PORTLAND — Occupy Maine faces a deadline of noon today to take down its encampment — unless it files a lawsuit against Portland to remain in Lincoln Park.

John Branson, the lawyer representing the group, has said the protesters plan to meet that deadline by filing a lawsuit this morning. He said the protest relies on its ability to sustain continuous assembly, despite a city ordinance that bars people from the park between 10 p.m. and 6 a.m.

“It’s just the nature of the demonstration,” he said. “To apply that code provision to this group basically bans their form of protest.”

Protesters in Lincoln Park said the Monday deadline was not a concern because it will take time to work out the dispute in court.

“They’ll have a certain amount of time to respond (to our lawsuit) and we’ll have a certain amount of time to reply to that,” said Ray Woodburn Jr. as he made some coffee in the pantry tent Sunday. “It’s a minimum of two weeks.”

A bigger immediate problem was the cold weather, with temperatures in the teens early Sunday morning and expected to dip to about 10 degrees last night.

“My shoes were frozen solid,” said Matt Jones, a camper from Portland.

But the cold snap won’t discourage the protesters any more than the eviction notice, Woodburn said. “Everybody will be acclimated after a few days.”

Earlier this month, the City Council voted 8-1 to deny Occupy Maine a permit to keep its encampment in the park.

On Thursday, the city issued a notice to vacate. The formal notice allows the group to take the issue to court.

The legal action by Occupy Maine will be different from those by protesters in Augusta and Boston, Branson said. In neither of those cases did the group seek permission to remain where it was, he said.

“In Boston, the judge called it a hostile takeover of land. Neither group thought they had any obligation to apply or be put under a permitting structure,” Branson said.

The Occupy Maine camp has been in Lincoln Park since early October. City officials allowed it there after rejecting the protesters’ attempts to pitch tents in Monument Square.

Occupy Maine will address the lack of public space available for First Amendment activity after 1 a.m., Branson said. For the most part, people aren’t allowed in Portland’s public parks after 10 p.m. — the exceptions being the 1 a.m. closures for Tommy’s Park and Post Office Park, he said.

Branson said Occupy Maine will argue that the ordinance is overly broad and that the City Council’s rejection of the group’s permit demonstrated a lack of flexibility when developers of commercial projects are able to seek variances.

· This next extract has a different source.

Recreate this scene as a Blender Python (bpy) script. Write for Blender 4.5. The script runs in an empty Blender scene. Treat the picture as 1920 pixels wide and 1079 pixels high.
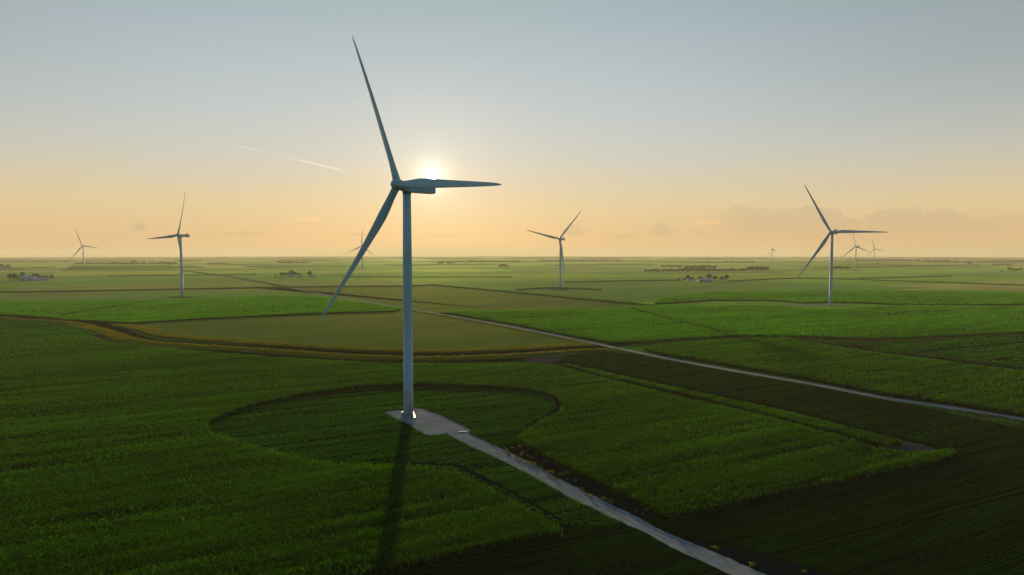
import bpy, bmesh, math, random
import numpy as np
from mathutils import Vector, Matrix

# ---------------------------------------------------------------- camera, sky, sun, exposure
sc = bpy.context.scene
COL = sc.collection
CAM_H = 70.0
F = 1280.0; CX, CY = 960.0, 539.5
PITCH = math.atan((539.5 - 475.3) / F)
cam_d = bpy.data.cameras.new('camera')
cam = bpy.data.objects.new('camera', cam_d); COL.objects.link(cam)
cam_d.sensor_width = 36.0; cam_d.lens = 36.0 * F / 1920.0
cam_d.clip_start = 1.0; cam_d.clip_end = 90000.0
cam.location = (0, 0, CAM_H); cam.rotation_euler = (math.pi / 2 - PITCH, 0, 0)
sc.camera = cam
sc.view_settings.view_transform = 'Standard'; sc.view_settings.look = 'None'
sc.view_settings.exposure = 0.35; sc.view_settings.gamma = 1.0
try:
    sc.cycles.use_denoising = True
    sc.cycles.max_bounces = 5; sc.cycles.diffuse_bounces = 2; sc.cycles.glossy_bounces = 2
    sc.cycles.transmission_bounces = 3; sc.cycles.volume_bounces = 0
except Exception:
    pass

SUN_EL = math.radians(6.28)
SUN_AZ = math.radians(-6.65)          # measured from +Y towards +X
SUN_DIR = Vector((math.sin(SUN_AZ) * math.cos(SUN_EL), math.cos(SUN_AZ) * math.cos(SUN_EL), math.sin(SUN_EL)))


def srgb(r, g, b):
    def c(v):
        v /= 255.0
        return v / 12.92 if v <= 0.04045 else ((v + 0.055) / 1.055) ** 2.4
    return (c(r), c(g), c(b), 1.0)


def canopy_shader(t, c, out, k, normal=None):
    """a closed crop canopy: diffuse from above, with the broad forward scatter of glossy leaves at flat angles"""
    d = t.node('ShaderNodeBsdfDiffuse'); t.put(d.inputs['Color'], c)
    if normal is not None:
        t.l.new(normal, d.inputs['Normal'])
    last = d.outputs[0]
    if k:
        gl = t.node('ShaderNodeBsdfGlossy'); gl.inputs['Roughness'].default_value = 0.9
        v = t.node('ShaderNodeVectorMath', operation='SCALE'); t.put(v.inputs[0], c); v.inputs['Scale'].default_value = 3.0
        t.put(gl.inputs['Color'], t.mix(0.25, v.outputs[0], (0.75, 0.74, 0.50, 1)))
        lw = t.node('ShaderNodeLayerWeight'); lw.inputs['Blend'].default_value = 0.5
        mx = t.node('ShaderNodeMixShader'); t.put(mx.inputs[0], t.m('MULTIPLY', t.m('POWER', lw.outputs['Facing'], 14.0), k))  # view-angle gloss added to lift the brightness of distant fields
        t.l.new(d.outputs[0], mx.inputs[1]); t.l.new(gl.outputs[0], mx.inputs[2]); last = mx.outputs[0]
    t.l.new(last, out.inputs[0])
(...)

Branson would not say last week whether the lawsuit would be filed in state or federal court.

The city’s lawyer said he was not comfortable commenting on Occupy Maine’s legal arguments before reading the complaint. Gary Wood said his analysis of other Occupy legal cases seems to indicate that courts have refused to extend First Amendment rights to encampments.

He said the cases he has reviewed suggest that even when the First Amendment applies to encampments, government restrictions on time, place and manner have been deemed reasonable.

Portland officials are taking every possible reasonable step to avoid the type of conflicts that have occurred at Occupy encampments elsewhere, Wood said.

“We want to stay as far away from that as we could while still furthering our responsibility to enforce the city and state laws and protect public health, welfare and safety — including the public health, welfare and safety of the people in the park,” he said.

Wood said he believes the courts are the right place to resolve such questions. He said it’s difficult for policy makers to determine the scope and reach of constitutional rights.

“That’s something everybody really needs court guidance on. That’s what courts are good at,” he said.